The thing that the photojournalist Don McCullin likes best of all now, he tells me, is to stand on Hadrian’s Wall in Northumberland in a blizzard. He made his name in conflicts in Vietnam, Cambodia, Biafra, Uganda — hot places full of fury, panic and death — but these days he finds his greatest solace in the English landscape. I can see why he is drawn to that wild part of Britain: its isolated beauty, the feeling of being roughed up by the elements but not destroyed by them. Clean air, too: you must get a cool, fresh lungful up there.
He’s 80 years old in October: talking to him at home in Somerset, I get the sense he’s been coming up for air all his life. There wasn’t much oxygen, either physically or intellectually, where he grew up, in a damp, two-room tenement home in London’s Finsbury Park. His father, a gentle man, was permanently invalided with chronic asthma exacerbated by the coal-fire smog of the era: ‘He couldn’t walk very far or breathe very well.’ He loved his father dearly — ‘he meant the world to me’ — and his death, when McCullin was 14, was a crushing blow. ‘It made me aggressive,’ he says. ‘I said, “I’m going to give up God.”’

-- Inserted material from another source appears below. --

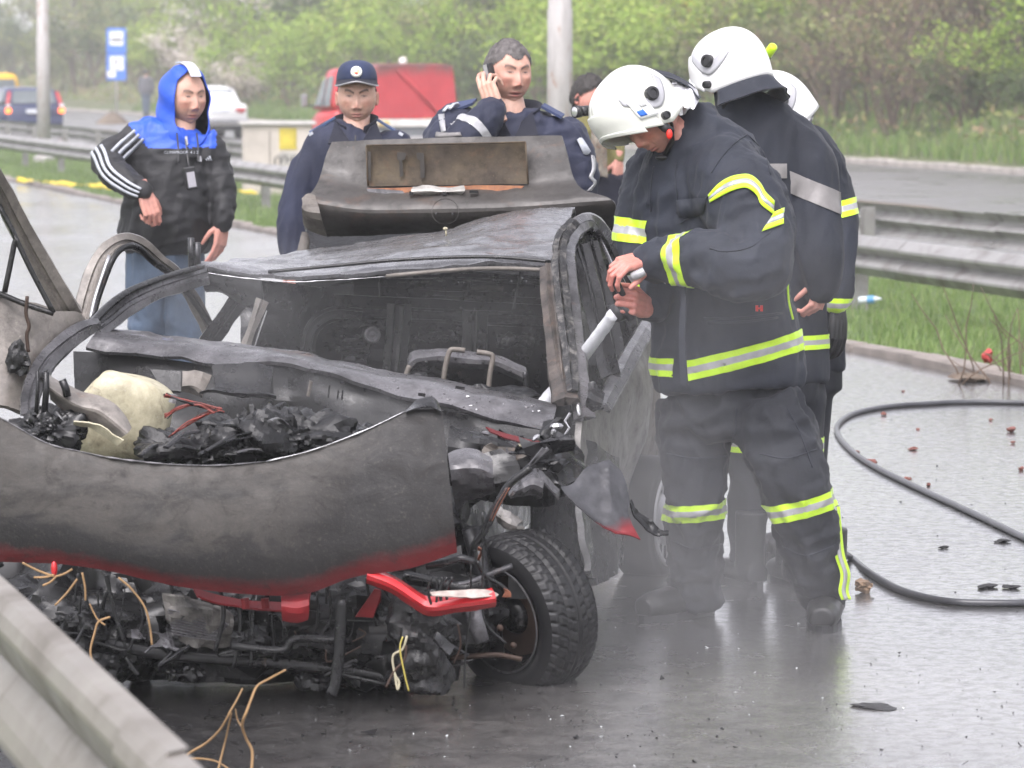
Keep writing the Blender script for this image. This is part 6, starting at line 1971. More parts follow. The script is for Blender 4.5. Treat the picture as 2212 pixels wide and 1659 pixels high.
# ================================================================== firefighter with the hose
LIME3 = [M_lime, M_silver, M_lime]
def firefighter_hose():
    Yc = 11.12
    p = Person('firefighter in white helmet and dark suit with lime bands aiming a hose into the wreck', G(1640, 1345))
    # jacket
    j = Body()
    j.limb([(1574, 838, 164, Yc, .62), (1571, 790, 166, Yc, .62), (1560, 700, 158, Yc, .66), (1552, 600, 152, Yc, .70), (1540, 500, 160, Yc, .72), (1522, 410, 158, Yc, .70), (1500, 340, 128, Yc, .74), (1476, 288, 82, Yc, .95), (1462, 262, 60, Yc, 1)], 28)
    # collar stands up behind the neck
    j.limb([(1488, 300, 84, Yc + .03, .9), (1478, 262, 74, Yc + .03, .95), (1466, 232, 60, Yc + .03, 1), (1472, 212, 42, Yc + .03, 1)], 20)
    # near arm
    arm = [(1560, 372, 84, 11.02), (1602, 430, 92, 10.92), (1634, 500, 88, 10.84), (1640, 560, 80, 10.78)]
    j.limb(arm, 20, rnd=True)
    fore = [(1646, 575, 76, 10.77), (1590, 575, 74, 10.74), (1530, 562, 66, 10.76), (1470, 556, 56, 10.80), (1402, 566, 40, 10.86)]
    j.limb(fore, 20, rnd=True)
    j.limb([(1640, 520, 70, 10.85), (1650, 565, 64, 10.83), (1620, 600, 56, 10.84)], 14)
    # far arm
    far = [(1420, 372, 64, 11.28), (1388, 430, 52, 11.24), (1372, 500, 46, 11.18), (1385, 560, 42, 11.1), (1412, 610, 42, 11.02), (1410, 664, 36, 10.98)]
    j.limb(far, 18, rnd=True)
    jk = j.skin('jacket', M_turnout, p.root, .0115, 5, [(.0075, (0.05, 0, 1), 2.2, 13, 1), (.004, (1, 0, .3), 5, 16, 2)])
    # sewn bands
    ring_band(j, 'reflective_band', P(1600, 764, Yc), (-.24, 0, .97), .031, .5, LIME3, jk, region=lambda q: q.x < P(1470, 700, Yc).x - 9 or q.x > P(1466, 700, Yc).x)
    ring_band(j, 'reflective_band', P(1425, 789, Yc), (-.02, 0, 1), .029, .3, LIME3, jk, region=lambda q: q.x < P(1456, 700, Yc).x)
    sewn(j, 'reflective_band', k3, [(990, 1075), (1050, 1010), (1130, 965), (1215, 950), (1265, 965), (1310, 1010), (1340, 1060), (1392, 1112)], [(1000, 1122), (1062, 1088), (1132, 1052), (1208, 1032), (1252, 1047), (1288, 1082), (1312, 1135), (1388, 1195)], LIME3, jk, T3, 28)
    sewn(j, 'reflective_band', k3, [(1392, 1178), (1420, 1166), (1450, 1152)], [(1315, 1298), (1380, 1275), (1450, 1250)], LIME3, jk, T3, 8)
    for pts in ([(1010, 940), (1060, 860), (1140, 770), (1225, 705)], [(1225, 705), (1290, 770), (1340, 850), (1370, 950)], [(800, 880), (790, 960), (800, 1080), (800, 1190)], [(1000, 1060), (960, 1130), (900, 1190), (820, 1250)], [(640, 1180), (640, 1040), (660, 900)], [(1000, 1400), (1100, 1420), (1250, 1390), (1370, 1300)]):
        seam_of(j, 'sewn_seam', k3, pts, M_turnout2, jk)
    sewn(j, 'chest_pocket', k3, [(800, 1105), (880, 1098), (985, 1092)], [(810, 1210), (890, 1212), (960, 1190)], [M_turnout2], jk, (0, 1), 8, .004)
    ring_band(j, 'reflective_band', P(1474, 546, 10.8), (P(1400, 566, 10.86) - P(1530, 560, 10.76)), .031, .12, LIME3, jk, region=lambda q: q.y < 10.96)
    ring_band(j, 'reflective_band', P(1372, 497, 11.18), (0.10, 0, 1), .037, .14, LIME3, jk, region=lambda q: q.x < P(1408, 497, 11.18).x and q.y > 11.02)
    ring_band(j, 'reflective_band', P(1408, 606, 11.03), (.1, 0, 1), .028, .075, LIME3, jk, region=lambda q: q.y > 10.93 and q.x < P(1440, 600, 11).x)
    # piping, pocket flap, seams, tag
    mb = MB(); mb.tube(smooth_path([P(1692, 500, 10.99), P(1690, 560, 10.95), P(1700, 600, 10.94), P(1704, 650, 10.94), P(1713, 690, 10.95)], 6), .004, 6); mb.build('piping', M_lime, jk, True)
    mb = MB()
    sheet('front_flap', [[P(1466, 560, 10.80), P(1470, 640, 10.79), P(1466, 720, 10.78), P(1470, 830, 10.78)], [P(1476, 560, 10.79), P(1481, 640, 10.77), P(1478, 720, 10.76), P(1484, 832, 10.76)]], M_turnout, jk, 5, .006, .003, 12)
    for a, b_ in (((1520, 688), (1690, 676)), ((1530, 696), (1680, 686))):
        mb = MB(); mb.tube(smooth_path([P(*a, 10.80), P((a[0] + b_[0]) / 2, (a[1] + b_[1]) / 2 + 4, 10.76), P(*b_, 10.86)], 6), .0035, 6); mb.build('pocket_seam', M_turnout2, jk, True)
    mb = MB()
    for dx in (-5, 5): mb.box(P(1640 + dx, 666, 10.775), (.008, .008, .018))
    mb.box(P(1640, 666, 10.775), (.012, .008, .005)); mb.build('red_tag', M_redp, jk)
    # trousers
    t = Body()
    t.limb([(1575, 815, 128, Yc, .52), (1578, 860, 140, Yc, .56), (1582, 910, 148, Yc, .62), (1584, 945, 100, Yc, .7)], 24)
    t.limb([(1505, 870, 84, 11.16, .8), (1500, 960, 78, 11.16), (1500, 1060, 66, 11.15), (1502, 1150, 62, 11.2), (1504, 1240, 58, 11.25), (1502, 1302, 56, 11.28)], 20)
    t.limb([(1646, 870, 88, 11.06, .8), (1686, 960, 88, 11.03), (1720, 1060, 72, 11.0), (1744, 1150, 68, 11.04), (1766, 1240, 60, 11.1), (1784, 1300, 48, 11.14)], 20)
    tr = t.skin('trousers', M_turnoutp, p.root, .0115, 4, [(.008, (.25, 0, -1), 4, 12, 5), (.006, (1, 0, .2), 4, 17, 6)])
    ring_band(t, 'reflective_band', P(1505, 1101, 11.18), (-.06, 0, 1), .028, .2, LIME3, tr, region=lambda q: q.x < P(1590, 1100, 11.1).x)
    ring_band(t, 'reflective_band', P(1732, 1090, 11.02), (-.25, 0, 1), .029, .2, LIME3, tr, region=lambda q: q.x > P(1600, 1100, 11.1).x)
    for pts in ([(1440, 980), (1500, 990), (1570, 985)], [(1455, 1170), (1500, 1185), (1560, 1175)], [(1640, 980), (1700, 990), (1765, 970)], [(1690, 1180), (1740, 1200), (1800, 1180)], [(1580, 960), (1590, 920), (1590, 880)], [(1700, 880), (1730, 940), (1755, 1010)]):
        seam_line = seam_of(t, 'sewn_seam', lambda x, y: (x, y), pts, M_turnout2, tr)
    seam = [(1803, 1095), (1808, 1150), (1814, 1200), (1826, 1240), (1822, 1275), (1828, 1296)]
    for off, m_, w in ((0, M_lime, .016), (0, M_silver, .006)):
        pts = smooth_path([P(u, v, 11.0 - (.004 if m_ is M_silver else 0)) for u, v in seam], 5)
        vs = []
        for q in pts: vs += [q - Vector((w, 0, 0)), q + Vector((w, .01, 0))]
        mesh_ob('leg_piping', vs, [(2 * i, 2 * i + 1, 2 * i + 3, 2 * i + 2) for i in range(len(pts) - 1)], m_, tr).modifiers.new('t', 'SOLIDIFY').thickness = .003
    for c_, toe in ((G(1785, 1345), (-.15, -1, 0)), (G(1492, 1330), (-.75, -.65, 0))):
        boots(p, c_, toe, k=1.16)
    # head
    fw, upv = Vector((-.58, -.50, -.60)), Vector((-.60, -.06, .78))
    s_, f_, u_ = frame(fw, upv)
    hc = P(1408, 260, 11.05)
    HV = p.flesh(head(hc, fw, upv, .232, SKINR, 1, .35, 0, .7))
    hm = helmet(p, hc + u_ * .026 + f_ * .010, fw, upv, M_helm, None, 0, True, .92, .07)
    a_, b_ = P(1282, 238, 11.02), P(1240, 242, 10.98)
    for e0, e1, r0, r1, mt, nm in ((0, .28, .013, .016, M_lime, 'torch_tail'), (.26, .72, .0165, .0165, M_knob, 'torch_body'), (.70, .97, .0185, .0195, M_knob, 'torch_head'), (.975, 1.0, .016, .014, M_alufoil, 'torch_lens')):
        mb = MB(); mb.tube([a_.lerp(b_, e0), a_.lerp(b_, e1)], [r0, r1], 18); mb.build(nm, mt, hm, True)

    sheet('curtain_lining', [row(k3, [(752, 372), (850, 388), (912, 432), (938, 488)], (11.06, 11.02)), row(k3, [(758, 480), (830, 488), (880, 512), (908, 545)], (11.02, 10.98)), row(k3, [(780, 580), (830, 590), (862, 572), (888, 548)], (11.02, 10.98))], M_alufoil, p.root, 6, .003, .012, 18, 3)
    sheet('neck_curtain', [row(k3, [(655, 312), (770, 340), (890, 405), (948, 482)], (11.12, 11.06)), row(k3, [(690, 345), (770, 372), (880, 425), (936, 492)], (11.06, 11.0))], M_turnout2, p.root, 6, .004, .004, 12)
    n = Body(); n.tube([hc - u_ * .05 - f_ * .02, hc - u_ * .13 - f_ * .05, P(1478, 300, Yc)], [.056, .058, .07], 16)
    n.limb([(1570, 780, 80, Yc, .5), (1545, 600, 90, Yc, .5), (1520, 420, 90, Yc, .5), (1478, 300, 60, Yc, .9)], 12)
    n.limb(thin(arm), 10, .6); n.limb(thin(far), 10, .6); n.limb([(1510, 900, 44, 11.16), (1490, 1060, 45, 11.15), (1500, 1300, 36, 11.28)], 10); n.limb([(1640, 900, 44, 11.06), (1712, 1060, 50, 11.0), (1784, 1310, 34, 11.14)], 10)
    p.inner(n, SKINR)
    # hands
    p.flesh(hand(P(1396, 560, 10.85), P(1330, 574, 10.80) - P(1396, 560, 10.86), Vector((-.15, -.55, .85)), -1, .19, (.55, .6, .65, .7), .4, SKINR * np.array([.92, .78, .78]), .25, (.75, .75, .75, .75)))
    p.flesh(hand(P(1398, 664, 10.94), P(1362, 650, 10.84) - P(1400, 664, 10.94), Vector((.25, -.9, .1)), 1, .19, (1.15, 1.2, 1.2, 1.2), .6, SKINR * np.array([.85, .68, .68]), .1, (1.0, 1.0, 1.0, 1.0)))
    p.done()
    # red chin release and black jaw pad
    mb = MB(); mb.ball(P(1446, 290, 10.93), (.010, .008, .016)); mb.build('strap_release', M_redp, jk, True)
    mb = MB(); mb.tube([P(1420, 262, 10.96), P(1436, 275, 10.94), P(1452, 285, 10.95)], [.012, .016, .012], 8); mb.build('ear_pad', M_knob, jk, True)
firefighter_hose()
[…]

He was left with his two younger siblings and his mother, a fiery, strong woman who was often primed for a scrap. ‘When she gave you a clout you knew what time of day it was.’ Was he close to her? ‘Too close. I found her oppressive, really.’ His dyslexia made learning difficult, and he used to play truant and go and hunt for grass snakes and birds’ eggs at the end of the Piccadilly line. He went to work on the railways at 15 to support his family.